At heart, Jaitley wished to be seen as a liberal within a conservative BJP. He would reserve his “hard line” to issues like Kashmir and terrorism, something that kept his association with the BJP intact. He once wrote after the 2009 election debacle of the BJP that vitriol would not sell and people were looking for a more liberal politics. Yet, he adjusted to the new, strident, BJP of the Modi-Shah years with great ease. In the days of his legal troubles in Gujarat, Amit Shah would be seen sitting in Jaitley’s chamber each day when Parliament was in session.
None ever saw Jaitley make a communal or casteist remark even in private. “Caste is weak among Punjabis,” he would say. When people used to discuss a decade back whether the BJP would be able to discover a new Brahmin leader post-Vajpayee to improve its standing in Uttar Pradesh, a journalist jokingly asked him whether he – a Brahmin – would want to project himself as that. Pat came Jaitley’s reply: “For that, one has not merely to be a Brahmin but also Brahminical.”
Except health and the voters of Amritsar, nothing ever beat Jaitley as a politician because of his unmatched networks. He was powerful as a young minister in the Vajpayee government – even JNU students would come in droves to hear him speak on campus before university elections in the late 1990s – and remained more influential than many, if not most, ministers as an opposition leader during the Manmohan Singh years. And he remained the one BJP leader who freely interacted with journalists even in the guarded Modi years.

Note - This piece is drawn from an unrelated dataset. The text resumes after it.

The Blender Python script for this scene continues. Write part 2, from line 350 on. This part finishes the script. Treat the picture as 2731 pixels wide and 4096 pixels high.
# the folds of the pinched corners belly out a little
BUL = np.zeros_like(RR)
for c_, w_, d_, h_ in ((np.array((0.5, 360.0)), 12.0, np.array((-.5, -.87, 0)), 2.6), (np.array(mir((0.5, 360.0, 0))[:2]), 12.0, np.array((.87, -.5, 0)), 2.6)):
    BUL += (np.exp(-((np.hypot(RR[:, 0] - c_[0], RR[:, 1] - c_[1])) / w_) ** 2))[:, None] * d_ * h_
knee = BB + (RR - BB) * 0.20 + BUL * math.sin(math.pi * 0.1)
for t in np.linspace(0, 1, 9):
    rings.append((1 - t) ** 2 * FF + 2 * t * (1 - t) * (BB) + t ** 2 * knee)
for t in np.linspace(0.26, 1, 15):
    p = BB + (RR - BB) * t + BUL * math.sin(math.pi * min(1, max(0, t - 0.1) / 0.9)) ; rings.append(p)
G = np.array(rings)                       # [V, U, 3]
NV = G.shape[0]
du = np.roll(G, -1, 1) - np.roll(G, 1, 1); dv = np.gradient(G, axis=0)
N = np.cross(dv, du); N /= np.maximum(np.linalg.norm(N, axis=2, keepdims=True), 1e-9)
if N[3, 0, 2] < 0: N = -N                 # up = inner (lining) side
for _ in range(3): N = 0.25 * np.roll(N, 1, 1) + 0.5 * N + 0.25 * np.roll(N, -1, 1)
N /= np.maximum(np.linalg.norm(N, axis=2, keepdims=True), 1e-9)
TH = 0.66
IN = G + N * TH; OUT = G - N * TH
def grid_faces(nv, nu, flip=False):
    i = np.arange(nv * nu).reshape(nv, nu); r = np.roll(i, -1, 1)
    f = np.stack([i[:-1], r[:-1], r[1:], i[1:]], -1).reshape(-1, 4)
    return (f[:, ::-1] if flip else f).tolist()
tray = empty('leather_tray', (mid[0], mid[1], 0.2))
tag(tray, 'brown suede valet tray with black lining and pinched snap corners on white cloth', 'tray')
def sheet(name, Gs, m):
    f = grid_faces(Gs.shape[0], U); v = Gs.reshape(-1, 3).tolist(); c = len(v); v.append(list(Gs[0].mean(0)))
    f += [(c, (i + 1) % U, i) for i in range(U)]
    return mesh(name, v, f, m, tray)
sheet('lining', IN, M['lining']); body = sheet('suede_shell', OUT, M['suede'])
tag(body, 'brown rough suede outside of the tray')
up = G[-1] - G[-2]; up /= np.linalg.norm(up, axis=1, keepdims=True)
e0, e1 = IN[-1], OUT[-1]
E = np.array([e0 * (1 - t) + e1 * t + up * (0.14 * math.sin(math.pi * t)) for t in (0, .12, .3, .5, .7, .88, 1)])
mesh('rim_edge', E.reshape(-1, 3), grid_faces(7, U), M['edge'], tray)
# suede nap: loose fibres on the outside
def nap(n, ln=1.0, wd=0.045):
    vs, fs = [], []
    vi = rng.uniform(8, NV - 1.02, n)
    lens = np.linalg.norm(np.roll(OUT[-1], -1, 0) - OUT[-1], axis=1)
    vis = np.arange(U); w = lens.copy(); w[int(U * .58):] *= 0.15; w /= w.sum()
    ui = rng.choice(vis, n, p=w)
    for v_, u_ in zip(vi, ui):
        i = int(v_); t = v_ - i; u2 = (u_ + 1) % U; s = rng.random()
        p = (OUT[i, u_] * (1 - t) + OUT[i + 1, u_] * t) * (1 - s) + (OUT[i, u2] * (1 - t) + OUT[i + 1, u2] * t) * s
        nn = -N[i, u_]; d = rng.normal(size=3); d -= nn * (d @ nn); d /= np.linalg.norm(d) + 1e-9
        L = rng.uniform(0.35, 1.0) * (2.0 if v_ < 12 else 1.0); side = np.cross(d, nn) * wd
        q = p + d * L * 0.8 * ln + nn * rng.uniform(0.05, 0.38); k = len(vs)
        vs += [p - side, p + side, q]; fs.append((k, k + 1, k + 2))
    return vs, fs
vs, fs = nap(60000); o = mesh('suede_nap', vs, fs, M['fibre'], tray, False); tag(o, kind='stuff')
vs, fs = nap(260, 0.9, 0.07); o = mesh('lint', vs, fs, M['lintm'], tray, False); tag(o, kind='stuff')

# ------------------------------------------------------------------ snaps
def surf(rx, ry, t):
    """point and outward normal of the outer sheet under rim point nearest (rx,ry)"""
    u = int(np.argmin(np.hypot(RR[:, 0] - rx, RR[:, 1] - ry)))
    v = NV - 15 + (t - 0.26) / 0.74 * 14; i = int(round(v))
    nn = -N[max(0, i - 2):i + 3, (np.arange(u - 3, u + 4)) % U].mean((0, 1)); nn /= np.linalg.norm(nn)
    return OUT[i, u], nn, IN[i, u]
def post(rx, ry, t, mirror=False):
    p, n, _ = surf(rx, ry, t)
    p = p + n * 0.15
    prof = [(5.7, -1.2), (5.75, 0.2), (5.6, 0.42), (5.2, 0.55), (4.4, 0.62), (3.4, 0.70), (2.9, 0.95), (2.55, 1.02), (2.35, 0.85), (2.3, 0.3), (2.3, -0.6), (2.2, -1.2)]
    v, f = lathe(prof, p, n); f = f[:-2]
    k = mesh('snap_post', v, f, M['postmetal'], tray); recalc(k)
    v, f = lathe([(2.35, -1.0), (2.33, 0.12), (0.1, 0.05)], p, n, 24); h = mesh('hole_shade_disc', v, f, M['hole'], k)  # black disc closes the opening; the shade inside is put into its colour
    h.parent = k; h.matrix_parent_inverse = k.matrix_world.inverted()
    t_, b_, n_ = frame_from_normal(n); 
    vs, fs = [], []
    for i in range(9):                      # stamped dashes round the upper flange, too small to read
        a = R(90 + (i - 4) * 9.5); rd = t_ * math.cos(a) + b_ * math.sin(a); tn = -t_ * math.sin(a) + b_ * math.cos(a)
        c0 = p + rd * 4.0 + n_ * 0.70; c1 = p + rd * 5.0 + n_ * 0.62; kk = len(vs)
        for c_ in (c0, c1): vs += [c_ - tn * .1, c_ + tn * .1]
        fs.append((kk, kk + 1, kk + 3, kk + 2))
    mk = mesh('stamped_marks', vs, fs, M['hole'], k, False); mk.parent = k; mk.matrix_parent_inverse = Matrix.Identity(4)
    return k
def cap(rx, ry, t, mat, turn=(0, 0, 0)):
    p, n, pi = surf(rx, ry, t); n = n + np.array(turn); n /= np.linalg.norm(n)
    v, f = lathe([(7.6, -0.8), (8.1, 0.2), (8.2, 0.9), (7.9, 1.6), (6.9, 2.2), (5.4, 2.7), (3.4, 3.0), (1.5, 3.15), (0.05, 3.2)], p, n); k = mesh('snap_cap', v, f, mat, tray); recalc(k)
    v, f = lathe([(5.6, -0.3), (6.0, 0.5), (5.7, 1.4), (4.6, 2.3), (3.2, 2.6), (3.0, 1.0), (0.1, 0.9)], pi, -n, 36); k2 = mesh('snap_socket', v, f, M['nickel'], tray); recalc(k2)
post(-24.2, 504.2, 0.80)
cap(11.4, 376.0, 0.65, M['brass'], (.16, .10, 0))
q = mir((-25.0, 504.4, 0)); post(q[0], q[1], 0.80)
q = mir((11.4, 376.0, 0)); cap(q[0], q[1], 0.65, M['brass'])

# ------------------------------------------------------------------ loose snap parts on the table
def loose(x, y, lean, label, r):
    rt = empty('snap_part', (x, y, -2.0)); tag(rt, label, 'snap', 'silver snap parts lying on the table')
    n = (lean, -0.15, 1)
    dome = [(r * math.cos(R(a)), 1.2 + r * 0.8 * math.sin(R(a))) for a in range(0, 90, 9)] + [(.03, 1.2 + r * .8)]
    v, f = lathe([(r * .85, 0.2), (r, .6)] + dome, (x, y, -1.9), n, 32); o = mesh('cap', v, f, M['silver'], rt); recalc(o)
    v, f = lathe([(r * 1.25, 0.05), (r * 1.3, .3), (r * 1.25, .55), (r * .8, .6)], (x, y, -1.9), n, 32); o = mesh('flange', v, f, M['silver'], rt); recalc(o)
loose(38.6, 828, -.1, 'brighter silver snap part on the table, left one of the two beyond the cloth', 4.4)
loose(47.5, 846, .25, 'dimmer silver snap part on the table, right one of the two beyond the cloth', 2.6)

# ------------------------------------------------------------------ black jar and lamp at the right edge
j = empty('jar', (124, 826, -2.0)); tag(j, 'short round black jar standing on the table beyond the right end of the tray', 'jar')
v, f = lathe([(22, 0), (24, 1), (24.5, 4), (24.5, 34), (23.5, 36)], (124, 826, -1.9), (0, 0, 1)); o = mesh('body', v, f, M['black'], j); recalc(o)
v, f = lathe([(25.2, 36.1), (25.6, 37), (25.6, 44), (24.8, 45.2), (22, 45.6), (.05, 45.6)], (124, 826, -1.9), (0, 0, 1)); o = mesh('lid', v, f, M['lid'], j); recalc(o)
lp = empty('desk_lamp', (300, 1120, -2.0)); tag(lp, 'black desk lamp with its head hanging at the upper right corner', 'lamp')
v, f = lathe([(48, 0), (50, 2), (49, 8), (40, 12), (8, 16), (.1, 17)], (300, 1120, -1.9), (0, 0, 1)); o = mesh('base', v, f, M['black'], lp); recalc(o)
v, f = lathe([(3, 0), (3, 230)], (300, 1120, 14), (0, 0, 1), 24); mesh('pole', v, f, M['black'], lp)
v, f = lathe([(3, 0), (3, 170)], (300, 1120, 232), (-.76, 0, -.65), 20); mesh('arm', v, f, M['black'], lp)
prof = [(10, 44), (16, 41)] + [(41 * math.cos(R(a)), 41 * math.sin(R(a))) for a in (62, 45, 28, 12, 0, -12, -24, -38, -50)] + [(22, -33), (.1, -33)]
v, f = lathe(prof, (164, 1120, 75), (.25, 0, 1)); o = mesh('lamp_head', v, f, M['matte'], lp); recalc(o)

He liked positive coverage in the media and got mildly displeased with negative coverage, which was rare in his case. Yet, he did not mind unless he was personally attacked.
When I wrote that BJP workers were expecting the party to lose the last Bihar assembly elections, Jaitley called me up on phone and said: “What have you written? My inputs are different. What will happen to your credibility if the BJP wins?” I gave a polite, one-line, reply, “My sources in the Bihar BJP aren’t optimistic.” He disconnected the phone with a terse “okay”. But neither of us called each other when the BJP indeed lost Bihar.
Even for young journalists, Jaitley stayed the most accessible political leader, taking calls on his mobile even as Finance Minister, when many of his junior colleagues had handed over their phones to their staff.
Many reporters would use him as a single source for BJP stories. Some others would take other perspectives, too, for greater nuance. Yet, he generally did not mind it and was accessible to all.
Without Arun Jaitley, political reporting will never be the same again. Nor will the BJP.